静電型(コンデンサ型)ヘッドホン専用アンプ 18

計測器の乏しいアマチュアにとって平衡型アンプの測定はめんどい。

今回も出力の両端子にオシロのCH1とCH2のプローブを付けて合成することで矩形波(方形波)を観察して(小さなオーバーシュートを見つけたが、合成せずに片側づつ観察すると殆んどオーバーシュートが見えない。どうなっているのだろう?

オーディオ用でなくMHz台までちゃんと出力されるファンクションジェネレータが欲しい。Gmの高い真空管やカソードフォロワ等、高い周波数で発振し安いにもかかわらず、気付き難い。オシロも岩通の古い40 MHzのだから、うんと高い周波数で発振とかされても分からないかも。

平衡→不平衡のインスツルメンテーションアンプをオペアンプで作っておこうかな。

最近は真空管アンプの自作には便利な小道具もあるが障害も多い。第一、部品の入手が難しい。真空管そのものも信頼性が高いものの入手は難しい。あっても高価。高いからと言って良品とは限らない。秋葉原も専門店がどんどん減っている。

信頼できるソケットも入手難。ステアタイト製でシールドケース付きのMTのソケットは7ピンも9ピンも国産の現行製品は既に無い。モールドのシールドケース無しならQQQ(中央無線)がまだある。これはなかなか良い。最近値上げされているが。

今回は7ピンシールドケース付はジャンク品を清掃して再利用。9ピンは海外製の金メッキのものを使ったが、真空管を刺した感じが妙に硬く、接触に問題は無いがピン元のガラスを傷めそうでちょっと怖い。9ピンはQQQの方が良かったかも。無線の高周波帯でもないし、ステアタイト製だからといって一概に信頼性が高いとは言えない。

ブロック電解キャパシタは全てジャンク箱から漁ってきた。頭の膨らんでのもあるし、基板自立型にバンドを巻いて使ったのもある。まあ、これらはまだ入手可能だが高価だ。

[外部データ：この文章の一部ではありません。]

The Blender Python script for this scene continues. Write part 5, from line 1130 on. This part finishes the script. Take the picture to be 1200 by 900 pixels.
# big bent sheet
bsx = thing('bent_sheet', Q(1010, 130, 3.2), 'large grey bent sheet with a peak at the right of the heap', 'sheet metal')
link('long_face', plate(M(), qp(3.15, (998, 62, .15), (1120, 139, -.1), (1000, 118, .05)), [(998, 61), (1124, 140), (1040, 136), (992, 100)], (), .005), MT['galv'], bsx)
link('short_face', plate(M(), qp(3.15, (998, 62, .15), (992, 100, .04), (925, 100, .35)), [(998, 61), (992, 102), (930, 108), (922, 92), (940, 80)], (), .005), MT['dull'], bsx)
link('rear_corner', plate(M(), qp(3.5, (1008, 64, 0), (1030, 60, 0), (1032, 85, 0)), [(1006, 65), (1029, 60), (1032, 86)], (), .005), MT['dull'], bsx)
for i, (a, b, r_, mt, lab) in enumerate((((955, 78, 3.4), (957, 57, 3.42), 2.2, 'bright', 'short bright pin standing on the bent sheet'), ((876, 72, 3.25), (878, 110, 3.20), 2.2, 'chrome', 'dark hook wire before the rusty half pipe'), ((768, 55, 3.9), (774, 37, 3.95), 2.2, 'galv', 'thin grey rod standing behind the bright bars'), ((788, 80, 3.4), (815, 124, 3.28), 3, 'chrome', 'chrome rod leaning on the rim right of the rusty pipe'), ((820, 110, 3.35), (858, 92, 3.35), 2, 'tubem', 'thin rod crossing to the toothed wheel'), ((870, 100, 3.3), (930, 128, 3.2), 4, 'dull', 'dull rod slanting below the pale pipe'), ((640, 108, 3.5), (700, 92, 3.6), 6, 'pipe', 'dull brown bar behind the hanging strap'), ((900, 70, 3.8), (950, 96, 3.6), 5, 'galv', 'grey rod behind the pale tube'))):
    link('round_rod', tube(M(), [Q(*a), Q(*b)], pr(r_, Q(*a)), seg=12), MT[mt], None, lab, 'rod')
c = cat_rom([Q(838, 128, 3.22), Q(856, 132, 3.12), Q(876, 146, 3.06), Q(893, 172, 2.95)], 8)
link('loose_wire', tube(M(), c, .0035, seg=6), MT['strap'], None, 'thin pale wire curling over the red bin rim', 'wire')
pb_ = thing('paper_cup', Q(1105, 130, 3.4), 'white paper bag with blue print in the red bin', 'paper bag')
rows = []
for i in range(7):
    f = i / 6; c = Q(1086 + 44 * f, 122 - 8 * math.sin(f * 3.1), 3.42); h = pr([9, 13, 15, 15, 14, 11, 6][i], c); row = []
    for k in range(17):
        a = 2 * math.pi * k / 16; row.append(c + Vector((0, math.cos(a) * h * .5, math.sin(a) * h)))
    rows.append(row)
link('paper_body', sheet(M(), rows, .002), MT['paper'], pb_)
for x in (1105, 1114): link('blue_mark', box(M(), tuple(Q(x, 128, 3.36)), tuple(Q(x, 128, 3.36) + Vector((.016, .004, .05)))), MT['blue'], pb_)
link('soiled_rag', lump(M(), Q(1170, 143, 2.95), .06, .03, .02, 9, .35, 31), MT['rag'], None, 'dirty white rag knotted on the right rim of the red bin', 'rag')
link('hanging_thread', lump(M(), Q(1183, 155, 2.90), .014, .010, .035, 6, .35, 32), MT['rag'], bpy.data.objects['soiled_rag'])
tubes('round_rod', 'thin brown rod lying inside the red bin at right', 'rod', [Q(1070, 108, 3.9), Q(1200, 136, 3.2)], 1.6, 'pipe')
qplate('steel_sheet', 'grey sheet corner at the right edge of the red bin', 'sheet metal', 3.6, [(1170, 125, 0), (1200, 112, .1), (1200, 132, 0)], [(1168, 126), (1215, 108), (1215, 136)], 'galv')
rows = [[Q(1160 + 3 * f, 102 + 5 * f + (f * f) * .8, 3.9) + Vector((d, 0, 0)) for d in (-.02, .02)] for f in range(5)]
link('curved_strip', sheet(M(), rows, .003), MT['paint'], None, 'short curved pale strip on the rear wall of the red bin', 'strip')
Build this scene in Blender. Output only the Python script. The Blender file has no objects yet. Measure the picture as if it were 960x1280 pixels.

調整していた気が付いた。というか、何かおかしいと思っていたのだが。12AU6で約200倍、6463で約20倍で4,000倍位。結局利得の計算を間違って、どこかで半分の2,000位と勘違いしていた。恥ずかしいミスだ。

初段のカソード同士を無極性の電解キャパシタで繋ぐと裸利得は5,000倍を超えている。6dBのNFBを掛けているつもりで実際は14dBだった。ということは組み上げた当初の負帰還量は約18dBだっということになる。

それにしても何故?初段に使ったのは12AU6同等管で8426Aと書かれている。テクトロニクス用に選抜されたものらしいが、古ぼけた紙箱に入っていたNOSだ。特別にGmが高いのかな?

初段の共通カソードの定電流回路はTL431Cと2SC1815を用いた回路で、TL431Cへの電流供給には定電流ダイオードの代わりに2SK30A-GRを用いている。その定電流回路のマイナス電源はヒーター回路から取っている。ヒーターの配線はあっちこっち回っているので、悪さをしているかも知れない。MK11のときに温度補償型の9 Vのツェナー・ダイオードで好結果を得ていたことを思い出して。ジャンク箱をゴソゴソ捜してツエナー・ダイオード(5.1 Vを2本シリーズ)と電解キャパシタ(1000 μF 16 V)と抵抗(100 Ω)を1本追加して気持ちだけ安定化しておく。殆ど安心感を求めて行った改変である。しかし、あくまで私感だが、これは聴感に影響した。何故か明るくなった感じ。

一聴、大人しくて半導体アンプみたいだと感じたのは14dBというNFBの効果かも知れない。周波数特性も高い方は200 kHzくらいまではスッキリ伸びていて、少し減衰させた方が良いかも知れない。もっと負帰還を軽くしたいが、アンプの利得がこれ以上高くなっても使い難い。負帰還を軽くして、どっかにアッテネータを入れるというのも躊躇する。

18dBから14dBに負帰還量を減らしても、視聴している限り全体の印象は殆ど変わらないが、改修語は前回のMK17に比し特に左右のセパレーションがとても良い印象。MK17では電源の取り回しにはあまり気を使わなかったからかも知れない。聞きなれた曲でも左右から色んな音が聞こえてきて楽しい。不思議である。